Frances has worked in social housing and regeneration for over twenty years. As Chief Housing Officer at Westminster City Council she was responsible for two Estate Action programmes and took the lead in piloting Neighbourhood Management in Church St, the most deprived ward in WCC.
Working in close partnership with other statutory and voluntary agencies Frances was involved in numerous schemes to tackle deprivation and health inequalities. Frances has good experience of working regionally and sub regionally across London including chairing the housing forum for London homelessness subgroup for 2 years. She was responsible for the homeless element of the London housing strategy.

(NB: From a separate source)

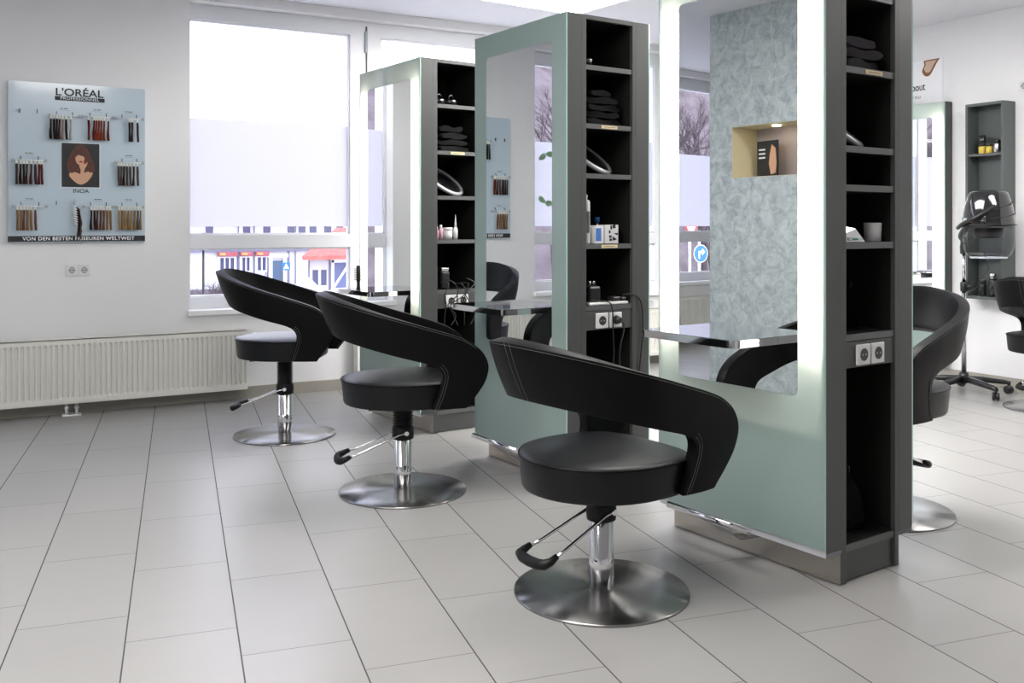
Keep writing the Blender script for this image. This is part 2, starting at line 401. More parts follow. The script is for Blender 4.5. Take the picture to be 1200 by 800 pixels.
def make_chair(label, lift=0., loc=(0, 0, 0), rz=0.):
    t = thing('styling_chair', label, 'chair', loc, rz, 'black leather styling chairs on round steel bases')
    # wrap-round backrest
    cols = band_mb(); mirror = [[Vector((p.x, -p.y, p.z)) for p in c] for c in cols[:0:-1]]
    allc = mirror+cols; b = MB(); g = [[b.bm.verts.new(p) for p in c] for c in allc]
    for a, c in zip(g, g[1:]):
        for i in range(len(a)-1):
            f = b.bm.faces.new((a[i], c[i], c[i+1], a[i+1])); f.smooth = True
    o = b.build('backrest', 'leather', t, (0, 0, lift))
    # make sure the normals look outward, then thicken inward
    me = o.data; me.update()
    f0 = me.polygons[len(me.polygons)//2]
    if f0.normal.dot(Vector((f0.center.x, f0.center.y, 0))) < 0: me.flip_normals()
    s = o.modifiers.new('thickness', 'SOLIDIFY'); s.thickness = .042; s.offset = -1; s.use_even_offset = False
    bevel_mod(o, .009, 3, 50)
    # stitching lines: along the front curl on both sides and at the back
    st = MB()
    for off in (.012, .024):
        for sgn in (1, -1):
            pts = []
            for c in cols[len(cols)-24:]:
                n = Vector((0, 1, 0)); p = c[0]; q = c[-1]; d = (q-p).normalized(); w = p+d*off+n*.0045
                pts.append(Vector((w.x, w.y*sgn, w.z)))
            st.tube(pts, .0011, 4)
    for a, cc in ((0, 1),):
        pts = [Vector((p.x*1.006, p.y*cc*1.006, p.z)) for p in cols[a]]; st.tube(pts, .001, 4)
    pts = [Vector((p.x*1.006, -p.y*1.006, p.z)) for p in cols[1]]; st.tube(pts, .001, 4)
    for sgn in (1, -1):   # seam just under the top rim
        pts = []
        for c in cols[:-20]:
            p = c[-1]; q = c[-2]; w = p+(q-p).normalized()*.008; r_ = Vector((w.x, w.y, 0)).normalized(); w = w+r_*.0005
            pts.append(Vector((w.x, w.y*sgn, w.z)))
        st.tube(pts, .0008, 4)
    st.build('stitching', 'stitch', t, (0, 0, lift))
    # seat cushion: rounded plan, softly crowned
    def plan(k, n=56):
        P = []
        for i in range(n):
            a = 2*PI*i/n; c_, s_ = math.cos(a), math.sin(a)
            e = 2.0 if c_ < 0 else 3.2
            r = 1/((abs(c_)**e+abs(s_)**e)**(1/e)); P.append((c_*r*(.275 if c_ < 0 else .235)*k, s_*r*.262*k))
        return P
    prof = [(.90, .352), (.955, .354), (.965, .358), (.972, .366), (1.0, .448), (1.004, .456), (1.0, .461), (.985, .464), (.9, .469), (.6, .474), (.3, .476), (.05, .4765)]
    b = MB(); b.ring_loft([[(x, y, z) for x, y in plan(k)] for k, z in prof]); b.build('seat', 'leather_seat', t, (0, 0, lift))
    b = MB(); b.tube([(x*1.004, y*1.004, .459) for x, y in plan(1)+plan(1)[:1]], .0035, 6); b.build('seat_piping', 'leather', t, (0, 0, lift))
    b = MB(); b.box(-.12, .14, -.12, .12, .335, .355, .006); b.tube([(-.10, -.10, .345), (-.16, -.14, .343)], .006); b.build('seat_bracket', 'black', t, (0, 0, lift))
    # column: chrome below, black bellows above
    b = MB(); b.lathe([(.0405, .012), (.0405, .120), (.0395, .121), (.0395, .242), (.037, .244)], n=40); b.build('column', 'chrome', t)
    top = .34+lift; pr = [(.036, .238), (.048, .238), (.050, .26), (.049, .285), (.043, .30)]
    n = max(2, int((top-.305)/.0105)); z = .302
    for k in range(n):
        pr += [(.036, z), (.047, z+(top-.302)/n*.5), (.036, z+(top-.302)/n*.98)]; z += (top-.302)/n
    pr.append((.03, top)); b = MB(); b.lathe(pr, n=28); b.build('bellows', 'rubber', t)
    b = MB(); b.lathe([(.288, .0), (.288, .006), (.285, .0085), (.18, .0125), (.05, .016), (.045, .0165)], n=96); o = b.build('base_disc', 'disc', t)
    # pump lever at the back
    lv = MB()
    for s_ in (1, -1):
        lv.tube([(.012, s_*.047, .268), (-.02, s_*.048, .262), (-.12, s_*.055, .222), (-.20, s_*.062, .19), (-.262, s_*.070, .170)], .0052, 10)
        lv.tube([(.012, s_*.040, .268), (.012, s_*.056, .268)], .010, 12)
    L_ = lv.build('pump_lever', 'chrome', t)
    pd = MB(); pd.tube([(-.238, -.068, .180), (-.262, -.070, .169), (-.282, -.064, .162), (-.290, -.04, .159), (-.293, 0, .158), (-.290, .04, .159), (-.282, .064, .162), (-.262, .070, .169), (-.238, .068, .180)], [.010, .013, .0165, .017, .017, .017, .0165, .013, .010], 10)
    pd.build('lever_pad', 'rubber', L_)
    return t
make_chair('nearest black leather styling chair, in the foreground before the nearest mirror tower', 0, TF(2.026, 2.372), A)
make_chair('middle black leather styling chair, between the foreground chair and the one by the window', .055, TF(2.058, 3.789), math.radians(-17))
make_chair('black leather styling chair set highest, nearest the window and radiator', .10, TF(2.054, 5.194), math.radians(-31))
make_chair('black leather styling chair half hidden behind the nearest mirror tower', .078, (3.292, 2.728, 0), PI+.19)
make_chair('black leather styling chair cut by the right edge, next to the hood dryer', .02, (6.10, 3.70, 0), .05)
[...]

Frances now works as Head of Social Inclusion and Health at the Greater London Authority.
Sally has spent the whole of her career in the field of social and policy research: as an academic at York and Manchester Universities, a civil servant in the Employment Department, in social research agencies including the National Centre for Social Research, MORI and British Market Research Bureau, and for the last ten years, as a freelance policy researcher.
She undertakes research projects mainly for central (Cabinet Office, Treasury, DWP, DCLG) and local government, but also for professional bodies, charities and private sector companies. Consequently she has worked on a very wide range of subjects, from the relevance of Local Authority Best Value performance indicators to strategies to reform the Child Support Agency.
Sally has a longstanding interest in work on social and particularly financial exclusion, as well as public perceptions of and engagement with central and local government. She was involved in the background research for the 2006 Local Government White Paper and the 2007 Councillors' Commission.